Heute, zwölf amerikanische Präsidenten und sechs saudische Könige später, ist Riad nicht mehr wiedererkennbar, aber manche politischen Grundkonstanten scheinen unverrückbar. Wie passt es zusammen, dass sich das auf seine freiheitliche Traditionen so stolze Amerika mit einem Land einlässt, das religiösen Extremismus zur Staatsideologie erhoben hat, keinerlei Opposition duldet und dabei selbst einen Wortführer der schiitischen Minderheit nicht verschont?
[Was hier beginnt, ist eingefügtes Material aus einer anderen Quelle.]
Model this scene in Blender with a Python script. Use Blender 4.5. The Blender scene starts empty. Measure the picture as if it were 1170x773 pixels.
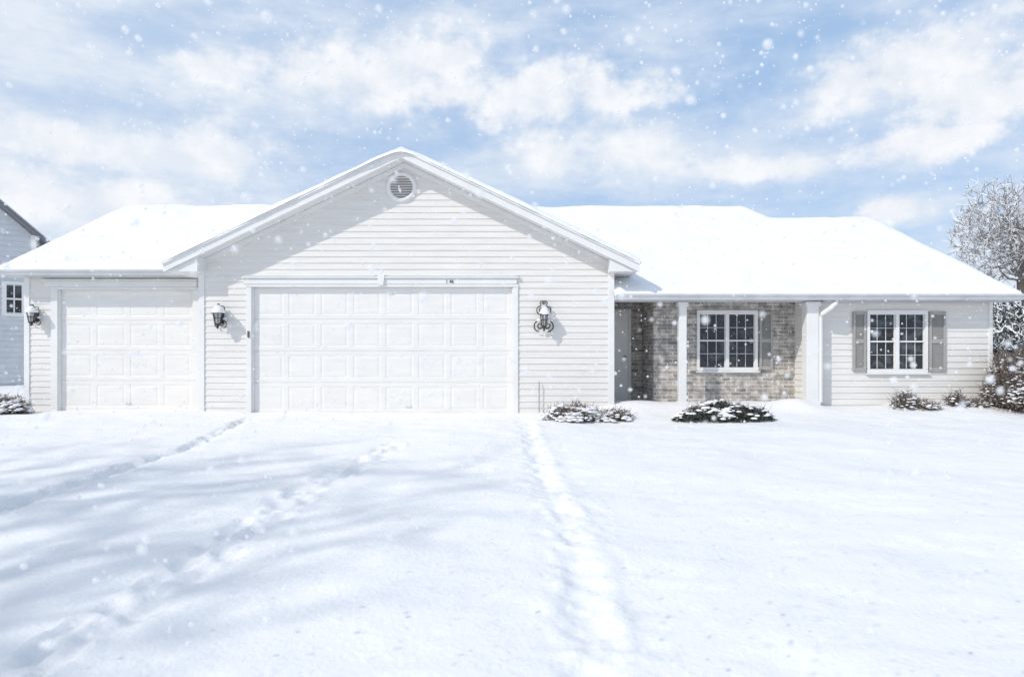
import bpy, bmesh, math, random
import numpy as np
from mathutils import Vector, Matrix
random.seed(7); rng=np.random.default_rng(7)
S=bpy.context.scene
COL=S.collection
F=780.0; CZ=1.1; HY=405.0
def PX(px,y): return (px-585.0)/F*y
def PZ(py,y): return CZ+(HY-py)/F*y

# ------------------------------------------------------------ materials
def new_mat(name):
    m=bpy.data.materials.new(name); m.use_nodes=True
    nt=m.node_tree; b=nt.nodes['Principled BSDF']
    return m,nt,b
def mat(name,col,rough=0.6,var=0.08,scale=4.0,bump=0.0,bscale=60.0,metal=0.0,bdist=0.01,stretch=(1,1,1),ior=1.45):
    m,nt,b=new_mat(name)
    tc=nt.nodes.new('ShaderNodeTexCoord'); mp=nt.nodes.new('ShaderNodeMapping')
    mp.inputs['Scale'].default_value=stretch
    nt.links.new(tc.outputs['Object'],mp.inputs['Vector'])
    n=nt.nodes.new('ShaderNodeTexNoise'); n.inputs['Scale'].default_value=scale; n.inputs['Detail'].default_value=4
    nt.links.new(mp.outputs[0],n.inputs['Vector'])
    r=nt.nodes.new('ShaderNodeValToRGB')
    r.color_ramp.elements[0].position=0.3; r.color_ramp.elements[1].position=0.7
    r.color_ramp.elements[0].color=tuple(c*(1-var) for c in col)+(1,)
    r.color_ramp.elements[1].color=tuple(min(1,c*(1+var*0.5)) for c in col)+(1,)
    nt.links.new(n.outputs['Fac'],r.inputs[0]); nt.links.new(r.outputs[0],b.inputs['Base Color'])
    b.inputs['Roughness'].default_value=rough; b.inputs['Metallic'].default_value=metal
    b.inputs['IOR'].default_value=ior
    if bump>0:
        n2=nt.nodes.new('ShaderNodeTexNoise'); n2.inputs['Scale'].default_value=bscale; n2.inputs['Detail'].default_value=3
        nt.links.new(mp.outputs[0],n2.inputs['Vector'])
        bp=nt.nodes.new('ShaderNodeBump'); bp.inputs['Strength'].default_value=bump; bp.inputs['Distance'].default_value=bdist
        nt.links.new(n2.outputs['Fac'],bp.inputs['Height']); nt.links.new(bp.outputs[0],b.inputs['Normal'])
    return m
M_snow=mat('snow',(0.845,0.835,0.832),0.8,0.03,1.2,0.55,26,bdist=0.014)
M_rsnow=mat('roof_snow',(0.86,0.86,0.865),0.8,0.02,1.5,0.4,14,bdist=0.02)
M_siding=mat('vinyl_siding',(0.775,0.750,0.712),0.5,0.07,2.5,0.12,8,stretch=(0.5,0.5,6))
M_trim=mat('white_trim',(0.79,0.782,0.765),0.45,0.04,3,0.05,30)
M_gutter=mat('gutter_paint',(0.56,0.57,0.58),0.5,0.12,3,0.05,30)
M_gdoor=mat('garage_door_paint',(0.80,0.782,0.75),0.45,0.05,2.0,0.12,60,stretch=(1,1,4),bdist=0.003)
M_shut=mat('shutter_paint',(0.38,0.37,0.35),0.6,0.08,6,0.1,50)
M_bronze=mat('dark_bronze',(0.07,0.066,0.063),0.5,0.4,20,0.3,60,metal=0.4)
M_lglass=mat('lantern_glass',(0.42,0.42,0.42),0.12,0.25,20)
M_bark=mat('bark',(0.12,0.10,0.088),0.9,0.3,14,0.5,30)
M_twig=mat('twig',(0.20,0.16,0.14),0.9,0.3,10)
M_gtwig=mat('grey_twig',(0.22,0.195,0.185),0.9,0.3,3)
M_leaf=mat('boxwood_leaf',(0.06,0.075,0.055),0.6,0.4,9)
M_dry=mat('dry_leaf',(0.26,0.22,0.17),0.8,0.35,9)
M_rust=mat('rust_leaf',(0.28,0.22,0.19),0.8,0.35,9)
M_ever=mat('evergreen_needle',(0.09,0.105,0.10),0.7,0.3,6)
M_blue=mat('bluegrey_siding',(0.64,0.65,0.67),0.6,0.10,3,0.1,10)
M_dark=mat('dark_fascia',(0.18,0.185,0.20),0.6,0.1,6)
M_vent=mat('vent_back',(0.33,0.29,0.26),0.6,0.1,8)
M_concrete=mat('porch_concrete',(0.38,0.37,0.36),0.85,0.12,5,0.2,40)
M_door=mat('front_door_paint',(0.88,0.865,0.84),0.4,0.04,4)
M_num=mat('number_metal',(0.12,0.12,0.12),0.5,0.1,10)
m,nt,b=new_mat('window_glass'); M_glass=m
b.inputs['Roughness'].default_value=0.03; b.inputs['IOR'].default_value=1.6
n=nt.nodes.new('ShaderNodeTexNoise'); n.inputs['Scale'].default_value=3.2; n.inputs['Detail'].default_value=6; n.inputs['Distortion'].default_value=1.5; tc=nt.nodes.new('ShaderNodeTexCoord')
nt.links.new(tc.outputs['Object'],n.inputs['Vector'])
r=nt.nodes.new('ShaderNodeValToRGB'); r.color_ramp.elements[0].color=(0.006,0.008,0.012,1); r.color_ramp.elements[1].color=(0.07,0.08,0.09,1)
r.color_ramp.elements[0].position=.48; r.color_ramp.elements[1].position=.64
nt.links.new(n.outputs['Fac'],r.inputs[0]); nt.links.new(r.outputs[0],b.inputs['Base Color'])
bp=nt.nodes.new('ShaderNodeBump'); bp.inputs['Strength'].default_value=0.15; bp.inputs['Distance'].default_value=0.02
nt.links.new(n.outputs['Fac'],bp.inputs['Height']); nt.links.new(bp.outputs[0],b.inputs['Normal'])
# brick
def brick_mat(name,c1,c2,mortar):
    m,nt,b=new_mat(name)
    tc=nt.nodes.new('ShaderNodeTexCoord'); sp=nt.nodes.new('ShaderNodeSeparateXYZ'); nt.links.new(tc.outputs['Object'],sp.inputs[0])
    ad=nt.nodes.new('ShaderNodeMath'); ad.operation='ADD'; nt.links.new(sp.outputs[0],ad.inputs[0]); nt.links.new(sp.outputs[1],ad.inputs[1])
    cb=nt.nodes.new('ShaderNodeCombineXYZ'); nt.links.new(ad.outputs[0],cb.inputs[0]); nt.links.new(sp.outputs[2],cb.inputs[1])
    br=nt.nodes.new('ShaderNodeTexBrick'); nt.links.new(cb.outputs[0],br.inputs['Vector'])
    br.inputs['Scale'].default_value=1.0; br.inputs['Brick Width'].default_value=0.21; br.inputs['Row Height'].default_value=0.072
    br.inputs['Mortar Size'].default_value=0.010; br.inputs['Mortar Smooth'].default_value=0.2; br.inputs['Bias'].default_value=-0.1
    br.inputs['Color1'].default_value=c1+(1,); br.inputs['Color2'].default_value=c2+(1,); br.inputs['Mortar'].default_value=mortar+(1,)
    n=nt.nodes.new('ShaderNodeTexNoise'); n.inputs['Scale'].default_value=7; n.inputs['Detail'].default_value=8
    nt.links.new(cb.outputs[0],n.inputs['Vector'])
    rr=nt.nodes.new('ShaderNodeValToRGB'); rr.color_ramp.elements[0].position=0.38; rr.color_ramp.elements[1].position=0.62
    rr.color_ramp.elements[0].color=(0.62,0.63,0.64,1); rr.color_ramp.elements[1].color=(1.25,1.22,1.19,1)
    nt.links.new(n.outputs['Fac'],rr.inputs[0])
    mx=nt.nodes.new('ShaderNodeMixRGB'); mx.blend_type='MULTIPLY'; mx.inputs[0].default_value=1
    nt.links.new(br.outputs['Color'],mx.inputs[1]); nt.links.new(rr.outputs[0],mx.inputs[2])
    nt.links.new(mx.outputs[0],b.inputs['Base Color']); b.inputs['Roughness'].default_value=0.85
    bp=nt.nodes.new('ShaderNodeBump'); bp.invert=True; bp.inputs['Strength'].default_value=0.8; bp.inputs['Distance'].default_value=0.01
    nt.links.new(br.outputs['Fac'],bp.inputs['Height']); nt.links.new(bp.outputs[0],b.inputs['Normal'])
    return m
M_brick=brick_mat('brick',(0.52,0.475,0.43),(0.27,0.25,0.235),(0.61,0.60,0.575))

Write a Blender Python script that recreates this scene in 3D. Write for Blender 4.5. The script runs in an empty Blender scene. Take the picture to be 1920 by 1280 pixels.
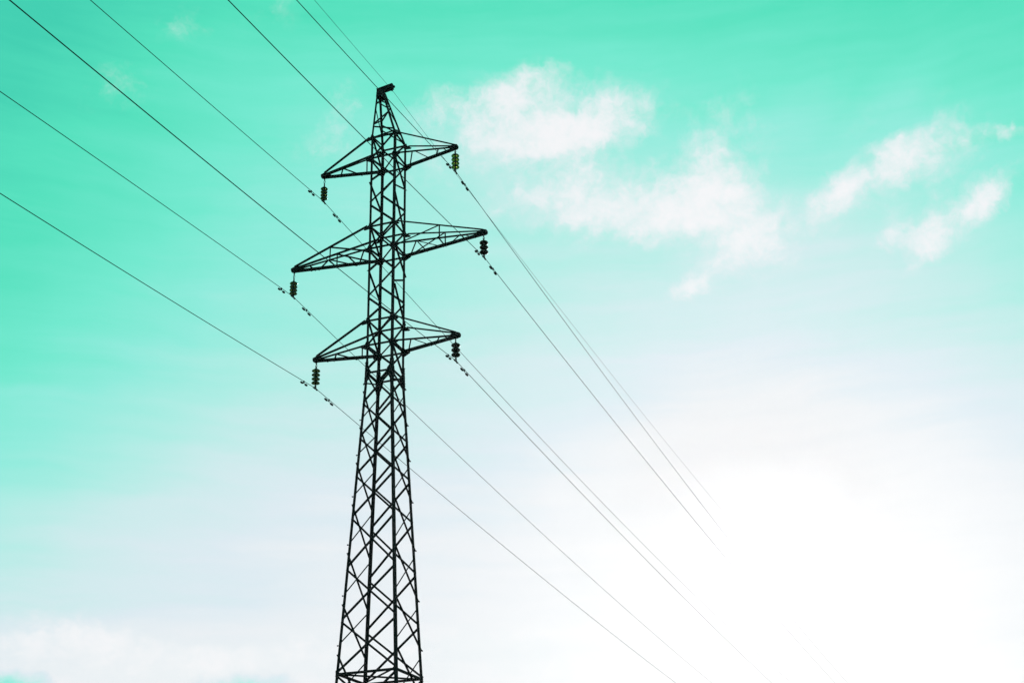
import bpy, bmesh, math, random
from mathutils import Vector, Matrix
random.seed(7)
scene = bpy.context.scene
COL = scene.collection

# ------------------------------------------------------------------ camera
CAM_H = 1.6
RIGHT, UP, FWD = Vector((0.999538, 0.012914, -0.027496)), Vector((0.030378, -0.424916, 0.904723)), Vector((0.0, 0.90514, 0.425113))
cam_data = bpy.data.cameras.new("camera")
cam_data.sensor_width = 36.0
cam_data.lens = 2361.96 / 1920.0 * 36.0
cam_data.clip_start, cam_data.clip_end = 0.1, 6000.0
cam = bpy.data.objects.new("camera", cam_data)
COL.objects.link(cam)
cam.matrix_world = Matrix(((RIGHT.x, UP.x, -FWD.x, 0), (RIGHT.y, UP.y, -FWD.y, 0),
                           (RIGHT.z, UP.z, -FWD.z, CAM_H), (0, 0, 0, 1)))
scene.camera = cam

# ------------------------------------------------------------------ exposure
scene.view_settings.view_transform = 'Standard'
scene.view_settings.look = 'None'
scene.view_settings.exposure = 0.0
scene.view_settings.gamma = 1.0
scene.view_settings.use_curve_mapping = False

# ------------------------------------------------------------------ sun and sky
SUN_AZ, SUN_EL = 11.214, 15.168      # degrees, azimuth measured from +Y towards +X
def lin(c):
    out = []
    for v in c:
        v /= 255.0
        out.append(v / 12.92 if v <= 0.04045 else ((v + 0.055) / 1.055) ** 2.4)
    return tuple(out) + (1.0,)

sun_data = bpy.data.lights.new("sun", 'SUN')
sun_data.energy = 2.5
sun_data.angle = math.radians(0.5)
sun_data.color = (1.0, 0.985, 0.965)
sun = bpy.data.objects.new("sun", sun_data)
COL.objects.link(sun)
_a, _e = math.radians(SUN_AZ), math.radians(SUN_EL)
SUN_DIR = Vector((math.sin(_a) * math.cos(_e), math.cos(_a) * math.cos(_e), math.sin(_e)))
sun.rotation_euler = SUN_DIR.to_track_quat('Z', 'Y').to_euler()

world = bpy.data.worlds.new("World")
scene.world = world
world.use_nodes = True
NT = world.node_tree
NT.nodes.clear()
def node(t, **kw):
    n = NT.nodes.new(t)
    for k, v in kw.items(): setattr(n, k, v)
    return n
def put(sock, v):
    if isinstance(v, bpy.types.NodeSocket): NT.links.new(v, sock)
    else: sock.default_value = v
def math_(op, a, b=None, c=None, clamp=False):
    n = node('ShaderNodeMath', operation=op, use_clamp=clamp)
    put(n.inputs[0], a)
    if b is not None: put(n.inputs[1], b)
    if c is not None: put(n.inputs[2], c)
    return n.outputs[0]
def vec(op, a, b=None):
    n = node('ShaderNodeVectorMath', operation=op)
    put(n.inputs[0], a)
    if b is not None: put(n.inputs[1], b)
    return n
def smooth(v, lo, hi, a=0.0, b=1.0):
    n = node('ShaderNodeMapRange', interpolation_type='SMOOTHSTEP')
    put(n.inputs[0], v); put(n.inputs[1], lo); put(n.inputs[2], hi); put(n.inputs[3], a); put(n.inputs[4], b)
    return n.outputs[0]
def noise(v, scale, detail=6.0, rough=0.55, dist=0.0):
    n = node('ShaderNodeTexNoise', noise_dimensions='3D')
    put(n.inputs['Vector'], v); n.inputs['Scale'].default_value = scale; n.inputs['Detail'].default_value = detail
    n.inputs['Roughness'].default_value = rough; n.inputs['Distortion'].default_value = dist
    return n
direction = node('ShaderNodeTexCoord').outputs['Generated']
sep = node('ShaderNodeSeparateXYZ'); put(sep.inputs[0], direction)
DEG = 180.0 / math.pi
EL = math_('MULTIPLY', math_('ARCSINE', sep.outputs[2]), DEG)             # elevation, degrees
AZ = math_('MULTIPLY', math_('ARCTAN2', sep.outputs[0], sep.outputs[1]), DEG)
GAM = math_('MULTIPLY', math_('ARCCOSINE', vec('DOT_PRODUCT', direction, tuple(SUN_DIR)).outputs['Value']), DEG)
def gauss(x, c, w):
    u = math_('DIVIDE', math_('SUBTRACT', x, c), w)
    return math_('EXPONENT', math_('MULTIPLY', math_('MULTIPLY', u, u), -1.0))
# az/el as a flat coordinate in degrees, for the veils and clouds
comb = node('ShaderNodeCombineXYZ'); put(comb.inputs[0], math_('MULTIPLY', AZ, 0.906)); put(comb.inputs[1], EL)
flat = comb.outputs[0]
def warp(v, scale, amount, detail=4.0):
    n = noise(v, scale, detail, 0.6)
    d = vec('SUBTRACT', n.outputs['Color'], (0.5, 0.5, 0.5)).outputs[0]
    m = node('ShaderNodeVectorMath', operation='MULTIPLY_ADD')
    put(m.inputs[0], d); m.inputs[1].default_value = (amount, amount, 0); put(m.inputs[2], v)
    return m.outputs[0]
K = 360.0 / 2361.96 / (2 * math.pi)      # degrees of sky per photograph pixel
def blob(coord, az, el, rx, ry, rot, strength, acc):
    m = node('ShaderNodeMapping', vector_type='TEXTURE')
    put(m.inputs['Vector'], coord)
    m.inputs['Location'].default_value = (az * 0.906, el, 0)
    m.inputs['Rotation'].default_value = (0, 0, math.radians(rot))
    m.inputs['Scale'].default_value = (rx * K, ry * K, 1.0)
    g = node('ShaderNodeTexGradient', gradient_type='SPHERICAL')
    put(g.inputs[0], m.outputs[0])
    return math_('MULTIPLY_ADD', math_('SMOOTH_MIN', g.outputs['Fac'], 0.75, 0.3), strength, acc)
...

Die Antwort lautet gleich wie vor 70 Jahren: weil die USA, wie auch weitere westliche Mächte, durch die Brille ihrer nationalen Interessen keine brauchbare Alternative sehen.
Zwar hat sich der Kitt zwischen den beiden ungleichen Partnern in den letzten Jahren merklich gelockert. Mit dem Untergang der Sowjetunion fiel ein gemeinsamer Gegner weg, der das demokratisch-kapitalistische Amerika und das sich vor sozialistischen Revolutionen in der arabischen Welt fürchtende Königshaus jahrzehntelang geeint hatte. Auch wird oft argumentiert, dass sich mit dem Schieferöl-Boom in den USA die Abhängigkeit von saudischem Erdöl verringert habe. Doch erstens behält Saudiarabien seine Rolle als «Schiedsrichter», der wie kein anderer Produzent den Ölpreis zu steuern vermag, und zweitens hat sich an der herausragenden strategischen Lage des Landes nichts verändert. Selbst wenn Washington wollte, kann es in der Region nicht einfach auf ein anderes Pferd setzen: Der Irak hat sich als zutiefst unzuverlässiger Partner erwiesen, Iran bleibt trotz dem Atomabkommen in seiner antiwestlichen Ideologie gefangen, und die kleinen Golfmonarchien sind zu unbedeutend.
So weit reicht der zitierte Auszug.